Opinion: The Problem with Pop Music

What’s the recipe for a good pop song? What makes it catchy, re-play worthy? Is it the emotion behind the song? Do you relate to the lyrics? My guess, is no.

As a radio listener, or maybe a YouTube surfer or someone who sits at sports bars and is occasionally subjected to a live performance by Carly Rae Jepsen on the television to your left, it may take serious will power to change a station, close your browser or walk out on your tab when a carefully-crafted pop song comes on.

According to an article by John Seabrook published in the New Yorker,  most pop songs combine the efforts of a producer and a “top-liner.” The producers make the beats and put together the chord progressions while the top-liner comes up with a melody. In the case of songs by pop star Rihanna, one woman, Ester Dean, is behind most of the famed hooks.

Although Dean is a songwriter and vocalist, her role in the making of a pop song can be likened  to entering the recording studio and singing nonsense lyrics that come from a stream of words typed into the search engine on her Blackberry. Dean writes songs, not for the artists, but for herself, according to an interview with Centric TV.  In an interview with Singersroom, Dean also claims, "I’m a very emotional writer. Emotion drives me. I’m not talking about just sad; like happiness…anything that makes my skin warm up…"

It's questionable, too, where Dean derives the emotion from. While some comes from her personal drama, she also said during an interview at the 2012 BMI pop awards, " I like to watch TV and take down the emotions and the things that people say on TV and actually make songs out of it, so, it's fun." Perhaps Dean has no real concept of emotional honesty.  After all, what can you derive from, “Come on, come on/ I like it like it…”?

Dean writes for a range of artists, including Usher and Justin Bieber. Even if she writes with emotional honesty, the lyrics are then rendered dishonest when they are sung by the artist themselves-it is questionable whether Rihanna and Justin Bieber share the same emotional baggage.  Although according to an interview she did last year with W, Rihanna was, “intimately involved with the lyrics [ on the album Rated R,] writing many of them herself and spending time with her collaborators (who included Jeezy, Justin Timberlake and Ne-Yo) explaining her emotions and working on translating them.”

During the course of the interview, it is also eluded to by the author that Rihanna cringes at the thought of her churned-out, vacant pop songs of the past. What kills me though, is that she has recently resumed that approach to success.

As with all great blunders of modern society, I attribute Rihanna’s decline as a respectable artist to something much larger than herself.

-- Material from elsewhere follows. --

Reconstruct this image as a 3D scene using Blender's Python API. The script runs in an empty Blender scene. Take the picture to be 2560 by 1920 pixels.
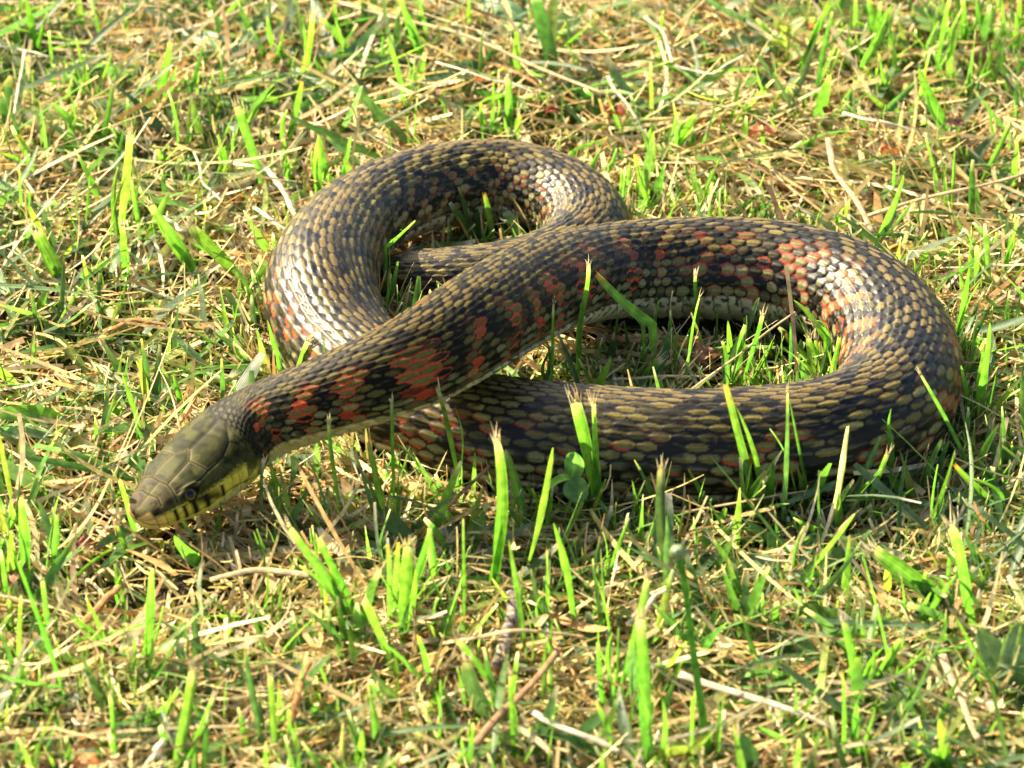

Whether it be the support of fans or the money-hungry radio stations and producers, Rihanna has become a poster girl for meaningless, sexually submissive pop that becomes increasingly depressing once you consider her status as a victim of domestic abuse.

I’m surprised to learn that the hooks written for Rihanna were written by a woman. I doubt Dean had any anti-feminist intentions. Most likely no one was paying attention to the lyrics because the songs sound good- the lyrics fit the beat perfectly. I do believe, however, that songs for Rihanna are meant to be sexy, and therefore the beats and the lyrics are just that. I worry at what cost the studio ignores the unintended message of these songs. What do we sacrifice as listeners when we encourage and absorb the lyrics? At the very least, we are encouraging every Rihanna song to be about the same thing. And it’s getting ridiculous.

When Rihanna first started working with producer Ne-Yo, she hardly spoke up when it came to recording her own songs. Sure, she may be a strong, fearless woman, but as a musical artist she is quite submissive, and her lyrics serve that side of her much more than the strong independent side. Even something like S&M is more tactless than it is powerful. These lyrics do not feature Rihanna claiming her sexuality, but instead begging to be taken advantage of.

Take, for example, “What’s my name?” written in part by Ester Dean, which came out after Rated R, the album that Rihanna  wrote her own lyrics for and supposedly grew from: “So I surrender to every word you whisper/Every door you enter, I will let you in…” Or one of her most recent hit, “ Talk That Talk,” : “What you saying now, give it to me baby/I want it all night, give it to me baby.”

Even though her hit, “Birthday Cake,” shows more control than submission, “I know you wanna bite this/Its so enticin'/Nothin' else like this/ I'mma make you my b---,” I still wonder how many songs about sex Rihanna's producers can pump out  before everyone gets bored.  The nonsense lyrics sound mechanical because they mean nothing to the person singing them, especially because that person  is far removed from the creative process. Beyond being soulless, the songs tend to imply that the only power a female artist has is her sexuality, making the two-step pop-song process a potentially dangerous one.